Sunday, 22 de December de 2024 ISSN 1519-7670 - Ano 24 - nº 1319

A democracia nas palavras de Millôr

Em 1986, Millôr Fernandes escreveu um frase, uma de suas muitas com o tom bem-humorado que marcou a trajetória de um dos maiores intelectuais do Brasil, que poderia muito bem ser usada para analisar acontecimentos recentes do país. Disse ele: “A diferença entre uma democracia e um país totalitário é que numa democracia – faça a sua pesquisa! – ninguém vive satisfeito.”

A frase fez parte de um texto de Millôr publicado na IstoÉ e está reproduzida no livro Millôres dias virão, de Breno Serafini. A obra, da editora gaúcha Libretos Universidade, foi lançada na quarta-feira (14/8), às 19h, na MiniBookStore, na Casa de Cultura Laura Alvim, no Rio, com um debate entre Serafini e o pesquisador Henrique Rodrigues – não por acaso, a poucas quadras de onde Millôr morava e também dois dias antes do 16 de agosto, quando ele completaria 90 anos (o jornalista, escritor, ilustrador, dramaturgo e tradutor carioca morreu em 27 de março do ano passado, vítima de uma parada cardíaca).

Fruto da tese de doutorado de Serafini na Universidade Federal do Rio Grande do Sul, o livro analisa textos publicados por Millôr entre 1983 e 1992 nas revistas IstoÉ e IstoÉ/Senhor. O período foi escolhido pelo autor por ser o da primeira década de redemocratização do país. “Eu utilizo a obra do Millôr Fernandes para refazer a História do Brasil desde o atentado no Riocentro (o frustrado ataque a bomba em 30 de abril de 1981, durante shows comemorativos pelo Dia do Trabalhador) até os anos Collor”, explica Serafini. “A ideia foi investigar esse caminho de abertura do país a partir do trabalho de um intelectual que tratava de política sem tanto foco no senso comum. A ditadura sempre foi um tema importante para Millôr, assim como o que veio a seguir.”
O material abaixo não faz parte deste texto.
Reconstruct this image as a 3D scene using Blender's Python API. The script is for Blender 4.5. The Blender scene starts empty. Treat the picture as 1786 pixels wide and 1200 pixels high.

provocação para atingir o ser humano

Nas 214 páginas do livro, Serafini compõe sua narrativa alternando as citações de Millôr com referências de outros autores que influenciaram ou dialogaram com sua obra e com suas próprias avaliações. Chama a atenção a atualidade das tiradas de Millôr, sobretudo se transpostas para um contexto em que políticos e instituições vêm sendo questionados pela sociedade. Em 1988, ele escreveu na IstoÉ/Senhor, por exemplo: “É enriquecedor observar o comportamento de alguns homens públicos. Participam de todos os fisiologismos, pragmáticas e falcatruas. Mas, porque votam numa ou noutra lei ‘progressista’, se acham, sinceramente, limpos e lídimos socialistas.”

“É um trabalho acadêmico, mas eu procurei não dar a ele um tom acadêmico. Minha dissertação de mestrado foi sobre as crônicas de Luis Fernando Verissimo. Então, estudar a obra de Millôr foi dar continuidade a uma investigação da mesma espécie, sobre humor e ideologias”, diz Serafini, que também é autor dos livros de poemas Mosaico laico e Geração pixel. “Tentei fazer um apanhado do papel dele como intelectual e das características de sua arte. A arte, na obra do Millôr, servia como provocação para atingir o ser humano. Fiquei muito satisfeito porque a família de Millôr recebeu o livro e aprovou o resultado.”